I am doing problems that involve partial decomposition. I can't for the life of me remember how to solve some of the systems of equations that I end up with after multiplying out the partial fractions. For example...
$$A+B+C=0$$ $$A+C+D=0$$ $$A+B+D=2$$ $$A=-4$$
As far as I can see, elimination doesn't work. Maybe it does, and I'm just not seeing it.

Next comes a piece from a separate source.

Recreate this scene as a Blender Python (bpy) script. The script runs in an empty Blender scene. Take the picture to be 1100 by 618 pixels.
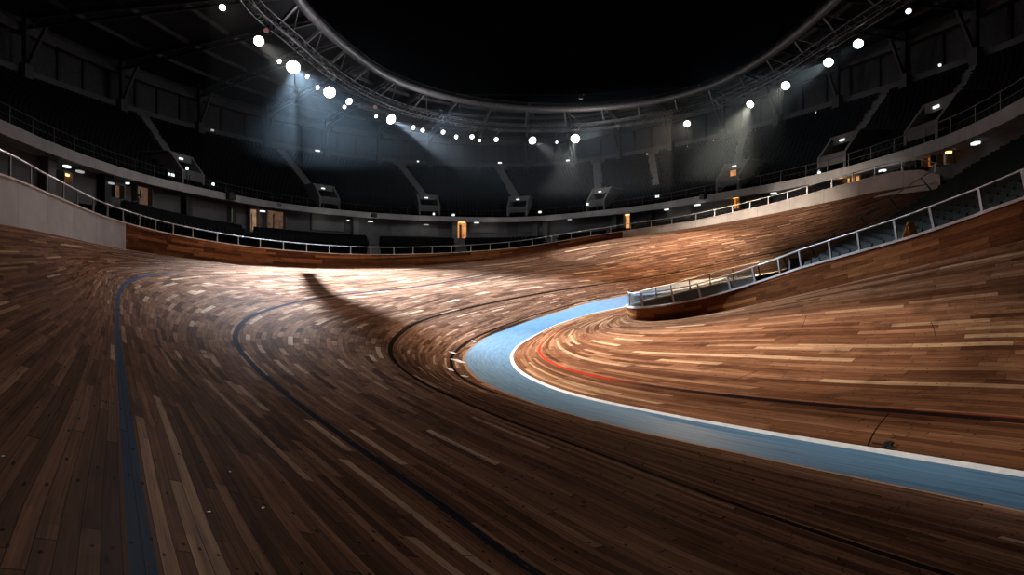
import bpy, bmesh, math, random
import numpy as np
from mathutils import Vector, Matrix
random.seed(7); rng = np.random.default_rng(7)
SC = bpy.context.scene; COL = SC.collection
PI = math.pi
# ------------------------------------------------------------------ survey of the hall
EYE, FOC, CX, HZ = 2.5, 611.0, 550.0, 290.0          # eye height, focal length (px of 1100), centre column, horizon row
def P(px, py, d):                                     # a surveyed point: bearing column, row, distance
    return np.array([(px-CX)/FOC*d, d, EYE-(py-HZ)/FOC*d])
def Z(px, py, z):                                     # the same from its height
    d = (EYE-z)*FOC/(py-HZ); return np.array([(px-CX)/FOC*d, d, z])
def V(x, y, z): return np.array([x, y, z], float)

# ------------------------------------------------------------------ helpers
def hermite(t, pts, x):
    """non-uniform Catmull-Rom through pts (n,k) at parameters t, sampled at x"""
    t = np.asarray(t, float); p = np.asarray(pts, float); n = len(t)
    m = np.zeros_like(p); h = np.diff(t); s = np.diff(p, axis=0)/h[:, None]
    m[0] = s[0]; m[-1] = s[-1]
    for i in range(1, n-1): m[i] = (h[i]*s[i-1]+h[i-1]*s[i])/(h[i]+h[i-1])
    x = np.asarray(x, float); i = np.clip(np.searchsorted(t, x, side='right')-1, 0, n-2)
    u = ((x-t[i])/h[i])[:, None]; hh = h[i][:, None]
    return ((2*u**3-3*u**2+1)*p[i]+(u**3-2*u**2+u)*hh*m[i]+(-2*u**3+3*u**2)*p[i+1]+(u**3-u**2)*hh*m[i+1])
def arclen(p):
    return np.concatenate([[0], np.cumsum(np.linalg.norm(np.diff(p, axis=0), axis=1))])
def dense(pts, step=.5, chord=True):
    p = np.asarray(pts, float)
    t = arclen(p) if chord else np.arange(len(p))
    q = hermite(t, p, np.linspace(t[0], t[-1], 60*len(p)))
    return resample(q, step)
def resample(q, step):
    a = arclen(q); n = max(2, int(round(a[-1]/step))+1); x = np.linspace(0, a[-1], n)
    return np.stack([np.interp(x, a, q[:, k]) for k in range(q.shape[1])], 1)
def tang(q):
    g = np.gradient(q, axis=0); return g/np.linalg.norm(g, axis=1)[:, None]
def left(q):                                          # horizontal left normal
    g = np.gradient(q[:, :2], axis=0); g /= np.maximum(np.linalg.norm(g, axis=1)[:, None], 1e-9)
    return np.stack([-g[:, 1], g[:, 0], np.zeros(len(q))], 1)
def offset(q, o, dz=0):
    return q+left(q)*o+np.array([0, 0, dz])
def at_px(q, px):                                     # where a plan curve crosses a bearing; returns point, index (float)
    k = (px-CX)/FOC; f = q[:, 0]-k*q[:, 1]
    best = None
    for i in range(len(q)-1):
        if f[i]*f[i+1] <= 0 and q[i, 1] > 3:
            w = f[i]/(f[i]-f[i+1]) if f[i] != f[i+1] else 0
            pt = q[i]*(1-w)+q[i+1]*w
            if best is None or pt[1] > best[0][1]: best = (pt, i+w)
    return best
def at_i(q, i):
    a = int(i); a = min(a, len(q)-2); w = i-a; return q[a]*(1-w)+q[a+1]*w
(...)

I've just been punching them into the solve function of my graphing calculator which works great, but I would like to solve them with pencil and paper.
Substitute the 4th equation in all the others, you get: $$B+C=4$$ $$C+D=4$$ $$B+D=6$$
The third equation is: $B=6-D$ and substitute this in the first equation, you get: $$6-D+C=4$$ $$\implies D-C=2$$ So now you have: $$D-C=2$$ $$D+C=4$$
Again, the second equation is: $D=4-C$ and substitute in the first one: $$4-C-C=2$$ $$\implies2C=2\implies C=1$$Since: $$D=4-C=4-1=3$$ and $$B=4-C=4-1=3$$ So: $$A=-4, B=3,C=1,D=3$$
In general (for simple linear system of equations such as this) put one equation in terms of a variable, and substitute this in another one, each time "reducing" a variable. Repeat this until only one variable is left.
For larger system of linear equations, matrices are the way to go.